Ashok Basawapatna- One of my favorite memories from when I worked at USC in LA is the day that Sketchup was released. At the time, part of what I was doing was programming plugins for Maya to support our artists. Furthermore, I had used 3D studio max on my thesis project the year before. When I played around with Sketchup, what struck me was how accessible it was; especially being used these industrial strength 3D modelers- Sketchup seemed like it was such that one could pick it up with very minimal experience in any kind of modeling software- it basically took this problem of 3D modeling and distilled it into this simple elegant solution thus inviting the general public to jump in and create models (which is essential for what 3D warehouse is trying to accomplish). My question is other than having such an accessible program, what other strategies has google employed (in any area such as marketing etc.) to get a greater amount of user participation in 3D warehouse? Which have been effective and which have not?

Michael Otte - I downloaded Sketchup and played with it for a couple of hours. I like the concept, (i.e. a simple 3d modeling tool that ordinary people can use to quickly generate a rough 3d model of an idea). I think that it is useful for quickly viewing an idea, and being able to change it without a lot of work. I think that it seems to be well suited to block based models, but is more difficult to use to create complex curved shapes. I also thought that it was hard to get different components of shapes such as cones and cylinders to line up (i.e. for creating a rocket with a nose cone), and to make two separate things that had to conform to the same dimensions or line up in a particularly complex way. I suspect that a lot of these difficulties were caused by me trying to overuse the program (i.e. use it for a task that was better suited for a traditional drafting tool, instead of a rough sketch). What was the key idea or philosophy behind the program?

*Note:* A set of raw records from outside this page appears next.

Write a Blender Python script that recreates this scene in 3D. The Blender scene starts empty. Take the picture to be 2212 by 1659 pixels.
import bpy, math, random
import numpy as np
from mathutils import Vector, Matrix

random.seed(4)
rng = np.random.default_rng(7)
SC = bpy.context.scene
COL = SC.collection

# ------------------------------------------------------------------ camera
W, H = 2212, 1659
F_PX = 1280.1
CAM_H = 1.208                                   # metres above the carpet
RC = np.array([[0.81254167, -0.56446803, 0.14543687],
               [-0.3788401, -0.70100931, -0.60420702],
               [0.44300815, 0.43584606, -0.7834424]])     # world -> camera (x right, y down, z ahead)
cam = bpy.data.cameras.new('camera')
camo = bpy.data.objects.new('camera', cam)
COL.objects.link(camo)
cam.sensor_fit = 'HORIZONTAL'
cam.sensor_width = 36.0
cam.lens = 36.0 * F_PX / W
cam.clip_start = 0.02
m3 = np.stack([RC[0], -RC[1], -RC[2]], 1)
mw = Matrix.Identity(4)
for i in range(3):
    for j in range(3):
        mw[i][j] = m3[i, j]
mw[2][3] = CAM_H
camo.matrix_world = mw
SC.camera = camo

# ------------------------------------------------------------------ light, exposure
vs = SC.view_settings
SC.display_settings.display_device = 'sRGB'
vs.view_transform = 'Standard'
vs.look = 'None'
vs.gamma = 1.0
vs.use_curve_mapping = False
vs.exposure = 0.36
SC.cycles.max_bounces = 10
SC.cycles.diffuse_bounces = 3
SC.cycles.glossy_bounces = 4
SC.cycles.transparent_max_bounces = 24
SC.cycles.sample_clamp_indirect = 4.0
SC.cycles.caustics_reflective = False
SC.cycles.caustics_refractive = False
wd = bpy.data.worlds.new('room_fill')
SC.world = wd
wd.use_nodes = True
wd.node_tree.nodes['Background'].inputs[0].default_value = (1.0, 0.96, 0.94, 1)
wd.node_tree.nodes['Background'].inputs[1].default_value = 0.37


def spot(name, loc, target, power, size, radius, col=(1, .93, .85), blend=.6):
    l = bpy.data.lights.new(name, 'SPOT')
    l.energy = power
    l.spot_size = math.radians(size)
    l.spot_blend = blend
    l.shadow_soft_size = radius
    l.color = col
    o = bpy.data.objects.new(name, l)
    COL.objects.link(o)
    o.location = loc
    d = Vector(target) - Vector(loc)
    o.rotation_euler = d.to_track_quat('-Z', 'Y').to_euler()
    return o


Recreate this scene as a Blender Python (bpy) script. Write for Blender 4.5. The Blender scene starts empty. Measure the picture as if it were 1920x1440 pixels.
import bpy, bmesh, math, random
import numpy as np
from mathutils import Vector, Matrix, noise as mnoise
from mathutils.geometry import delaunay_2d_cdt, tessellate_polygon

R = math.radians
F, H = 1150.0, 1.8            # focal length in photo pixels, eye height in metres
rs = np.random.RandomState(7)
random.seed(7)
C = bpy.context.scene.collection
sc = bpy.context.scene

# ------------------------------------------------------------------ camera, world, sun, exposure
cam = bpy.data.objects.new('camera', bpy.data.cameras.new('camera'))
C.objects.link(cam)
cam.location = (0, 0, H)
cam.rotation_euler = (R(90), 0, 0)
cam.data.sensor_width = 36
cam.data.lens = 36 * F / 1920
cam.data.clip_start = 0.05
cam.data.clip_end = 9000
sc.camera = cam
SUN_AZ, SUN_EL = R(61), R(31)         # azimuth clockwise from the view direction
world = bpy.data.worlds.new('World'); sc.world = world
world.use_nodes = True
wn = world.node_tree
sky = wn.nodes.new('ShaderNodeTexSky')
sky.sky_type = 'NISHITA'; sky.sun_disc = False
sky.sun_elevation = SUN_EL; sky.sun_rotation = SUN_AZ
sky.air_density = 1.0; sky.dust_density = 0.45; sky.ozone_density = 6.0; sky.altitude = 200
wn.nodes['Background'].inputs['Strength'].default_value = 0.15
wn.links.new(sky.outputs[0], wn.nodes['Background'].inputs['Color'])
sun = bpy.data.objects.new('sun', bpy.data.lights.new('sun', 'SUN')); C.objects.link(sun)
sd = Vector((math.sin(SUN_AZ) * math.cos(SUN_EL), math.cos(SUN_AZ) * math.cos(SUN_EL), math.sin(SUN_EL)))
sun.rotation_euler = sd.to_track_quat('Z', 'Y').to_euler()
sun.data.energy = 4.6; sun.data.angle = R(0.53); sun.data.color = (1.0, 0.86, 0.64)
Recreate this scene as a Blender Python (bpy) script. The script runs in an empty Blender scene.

Nwanua Elumeze - There is quite a lot of talk about Google morphing into the acquisition machine from Redmond, in that core and important technologies are no longer developed in house, rather they are being acquired. Is the pool of good ideas generated within Google drying up? Is this the fate of all large corporations?

Shumin Wu - Ok, so I can pretend that I can design the layout of a city/town with one of these tools. To what end does that help? Are we trying to cheapen architects and city planners by making unrealistic plans that violate subtle constraints? Or is it that with one of these tools, we can be pretend to be as good as real artists?

Caleb Phillips - I haven't used sketchup previously myself, but it recently came up as a tool for documenting and planning a neighborhood-wide community wireless network in Portland Oregon. A three-dimensional mock-up like this can be much more useful for planning rooftop antenna deployments than (our previous) two-dimensional models. Q: Is it true that the google campus in Boulder is adding an indoor rock-wall? (Sorry, a bit of a soft-ball, I couldn't come up with anything better).

Dola Saha - I heard of sketchup before. But, when I tried to download the linux version, I couldn't find one. When do you think google can come up with a linux version of sketchup?